Het boek probeert de lezer mee te slepen en te overtuigen, ja te overmeesteren, ja sterker nog, `tot overgave en geloof te dwingen'. Maar de lezer moet eerst nog besluiten of hij zich door dit boek wel wil laten overmeesteren en dwingen. Hij ziet het geweld naderen en huivert. Hij stribbelt tegen. - Thomas Rosenboom.
***
De held van de roman van Thomas Rosenboom is een scheepsbouwer die niet kan ophouden met praten.
Maar zijn praten is Rosenbooms schrijven: een poging greep te krijgen op het leven.
Hij zoekt naar de middelen waarmee je de roman kunt schrijven met de grootst mogelijke sterkte.
De nieuwe man ,vertelt net als de vorige romans een onwaarschijnlijk schilderachtig en bizar verhaal, gesitueerd in een vergeten uithoek van de vaderlandse geschiedenis. Maar het is ditmaal met strenge hand getrimd tot niet meer dan ruim driehonderd bladzijden .
Het is 1912 en we bevinden ons in het holst van Noordoost-Groningen, te weten aan het Damsterdiep, dat in de negentiende eeuw nog druk bevaren werd maar sinds het graven van het Eemskanaal dood water is.

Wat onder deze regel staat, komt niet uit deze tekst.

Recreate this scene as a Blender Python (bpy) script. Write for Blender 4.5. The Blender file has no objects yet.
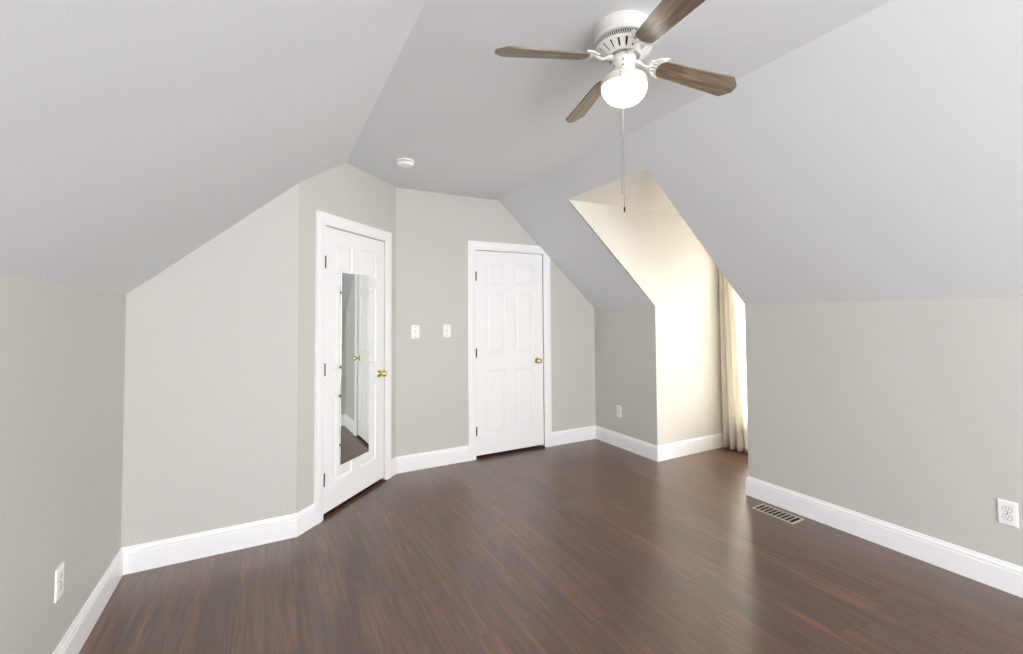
import bpy, bmesh, math, random
from mathutils import Vector, Matrix
random.seed(7)
C = bpy.context.scene.collection
S = bpy.context.scene

# ---------------------------------------------------------------- room measures (metres)
XL, XR = -0.6914, 3.1933          # left knee wall / right knee wall
ZL, ZR, ZC = 1.5309, 1.4642, 2.5642
XA, XB = 0.4887, 2.0028           # where the slopes meet the flat ceiling
YB, YC = 4.2748, 3.4030           # back wall / closet wall
A1 = Vector((0.1601, 3.4030)); B1 = Vector((0.9815, 4.2748))   # ends of the angled wall
Y1, Y2, ZD = 3.3051, 2.3327, 2.3845   # dormer cheeks and dormer ceiling
XW = 4.235                         # dormer window wall
YR = -2.3                         # gable wall behind
SR = (ZC - ZR) / (XR - XB)
SL = (ZC - ZL) / (XA - XL)
XD = XR - (ZD - ZR) / SR
YANG = A1.y + (B1.y - A1.y) * (XA - A1.x) / (B1.x - A1.x)
ZAT = ZL + SL * (A1.x - XL)
ANG = math.atan2(B1.y - A1.y, B1.x - A1.x)
LEN = (B1 - A1).length
TH = 0.10

# ---------------------------------------------------------------- camera
f_px, cx, cy = 465.55, 540.90, 298.61
yaw, pitch, roll = 0.5277, 0.0341, -0.0089
fw = Vector((math.sin(yaw) * math.cos(pitch), math.cos(yaw) * math.cos(pitch), math.sin(pitch)))
rt = Vector((math.cos(yaw), -math.sin(yaw), 0)); up = rt.cross(fw)
r2 = rt * math.cos(roll) + up * math.sin(roll)
u2 = -rt * math.sin(roll) + up * math.cos(roll)
cam_d = bpy.data.cameras.new('camera'); cam = bpy.data.objects.new('camera', cam_d); C.objects.link(cam)
m = Matrix((r2, u2, -fw)).transposed().to_4x4(); m.translation = (0, 0, 1.4); cam.matrix_world = m
cam_d.sensor_fit = 'HORIZONTAL'; cam_d.sensor_width = 36; cam_d.lens = f_px * 36 / 1023
cam_d.shift_x = -(cx - 511.5) / 1023; cam_d.shift_y = (cy - 327) / 1023
cam_d.clip_start = 0.02
S.camera = cam

# ---------------------------------------------------------------- daylight, exposure
W = bpy.data.worlds.new('world'); S.world = W; W.use_nodes = True
bg = W.node_tree.nodes['Background']; bg.inputs[0].default_value = (0.975, 0.985, 1.0, 1); bg.inputs[1].default_value = 7.0
def portal(name, loc, rot, sx, sy):
    d = bpy.data.lights.new(name, 'AREA'); d.shape = 'RECTANGLE'; d.size = sx; d.size_y = sy
    d.cycles.is_portal = True
    o = bpy.data.objects.new(name, d); C.objects.link(o); o.location = loc; o.rotation_euler = rot
DW = (2.43, 3.20, 0.28, 2.12)       # dormer window opening y0 y1 z0 z1
RW = (-0.62, 2.75, 0.10, 2.36)        # added gable window opening, sized for fill light: x0 x1 z0 z1
portal('dormer_daylight', (XW + 0.05, (DW[0] + DW[1]) / 2, (DW[2] + DW[3]) / 2), (0, math.radians(90), 0), DW[3] - DW[2], DW[1] - DW[0])
portal('gable_fill_daylight', ((RW[0] + RW[1]) / 2, YR - 0.05, (RW[2] + RW[3]) / 2), (math.radians(90), 0, 0), RW[1] - RW[0], RW[3] - RW[2])
dl = bpy.data.lights.new('dormer_window_light', 'AREA'); dl.shape = 'RECTANGLE'; dl.size = DW[3] - DW[2]; dl.size_y = DW[1] - DW[0]; dl.energy = 13; dl.color = (1.0, 0.978, 0.94)
dlo = bpy.data.objects.new('dormer_window_light', dl); C.objects.link(dlo); dlo.location = (XW + 0.12, (DW[0] + DW[1]) / 2, (DW[2] + DW[3]) / 2); dlo.rotation_euler = (0, math.radians(90), 0)
S.view_settings.view_transform = 'Standard'; S.view_settings.look = 'None'
S.view_settings.gamma = 1; S.view_settings.use_curve_mapping = False
S.view_settings.exposure = 0.68
S.cycles.use_denoising = True
S.cycles.max_bounces = 16; S.cycles.diffuse_bounces = 10; S.cycles.glossy_bounces = 6; S.cycles.transmission_bounces = 8
S.cycles.sample_clamp_indirect = 8

# ---------------------------------------------------------------- materials
def lin(c):
    return tuple(((v / 255) / 12.92 if v / 255 <= 0.04045 else ((v / 255 + 0.055) / 1.055) ** 2.4) for v in c) + (1,)
def mat(name, rgb, rough=0.5, metal=0.0, **kw):
    M = bpy.data.materials.new(name); M.use_nodes = True
    b = M.node_tree.nodes['Principled BSDF']
    b.inputs['Base Color'].default_value = lin(rgb); b.inputs['Roughness'].default_value = rough; b.inputs['Metallic'].default_value = metal
    for k, v in kw.items(): b.inputs[k.replace('_', ' ')].default_value = v
    return M
def N(M, t, **kw):
    n = M.node_tree.nodes.new(t)
    for k, v in kw.items(): setattr(n, k, v)
    return n
def bump_noise(M, scale, strength, dist=0.002):
    L = M.node_tree.links; b = M.node_tree.nodes['Principled BSDF']
    tc = N(M, 'ShaderNodeTexCoord'); n = N(M, 'ShaderNodeTexNoise'); n.inputs['Scale'].default_value = scale; n.inputs['Detail'].default_value = 3
    bp = N(M, 'ShaderNodeBump'); bp.inputs['Strength'].default_value = strength; bp.inputs['Distance'].default_value = dist
    L.new(tc.outputs['Object'], n.inputs['Vector']); L.new(n.outputs['Fac'], bp.inputs['Height']); L.new(bp.outputs['Normal'], b.inputs['Normal'])
def paint(name, rgb, rough):
    M = mat(name, rgb, rough); bump_noise(M, 260, 0.08, 0.0006); return M
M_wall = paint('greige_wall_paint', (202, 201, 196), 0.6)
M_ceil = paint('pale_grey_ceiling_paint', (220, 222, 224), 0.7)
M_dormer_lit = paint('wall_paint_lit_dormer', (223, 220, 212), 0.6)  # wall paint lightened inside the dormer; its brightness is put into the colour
M_trim = mat('white_semigloss_paint', (247, 247, 248), 0.35)
M_door = mat('white_door_paint', (246, 246, 246), 0.38)
M_plate = mat('white_plastic', (246, 246, 246), 0.3)
M_fan = mat('white_enamel', (226, 225, 220), 0.3)
M_dark = mat('dark_void', (22, 21, 20), 0.8)
M_brass = mat('polished_brass', (222, 203, 146), 0.16, 1.0)
M_hinge = mat('aged_nickel', (62, 58, 50), 0.38, 1.0)
M_vent = mat('antique_brass', (196, 188, 168), 0.4, 0.5)
M_mirror = mat('mirror_silver', (236, 240, 238), 0.015, 1.0)
M_edge = mat('mirror_edge_glass', (206, 214, 212), 0.1, 0.6)
M_thresh = mat('dark_red_oak', (70, 36, 23), 0.35)
M_chain = mat('nickel_bead_chain', (150, 148, 138), 0.35, 0.9)
M_steel = mat('rod_steel', (190, 190, 190), 0.3, 1.0)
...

Daar in de stilte, achtergebleven in de tijd, ligt het dorpje Wirdum, en in dat dorpje ligt nog steeds, alsof er niets veranderd is, een werf.
Werfeigenaar Berend Bepol, midden vijftig, houdt de zaak dankzij een hoogconjunctuur zo'n beetje draaiende met kleine klussen en is een tevreden man.
Naast zijn directiewerk vindt hij de tijd om zich aan hogere zaken te wijden. Hij doet goede werken voor het dorp en geeft de ruimte aan zijn `filosofische inslag'.
Er zijn echter twee grote taken in het leven waar hij in zijn eigen ogen toch niet onderuit komt. Hij zal op de werf zijn opvolging moeten verzorgen en hij zal zijn schuwe dochter Ilse aan de man moeten helpen.
Beide kwesties spelen hoog op als acht jaar later, 1920, een eind komt aan de hoogconjunctuur.
Alle vooruitzichten voor de zestigjarige Berend Bepol zijn dus slecht.
Altijd nog geen opvolger.en altijd nog geen man voor Ilse.
Hij heeft er niets aan gedaan, zoals hij nergens iets aan heeft gedaan, zijn hele leven eigenlijk al niet, en dat acute inzicht zet hem in beweging.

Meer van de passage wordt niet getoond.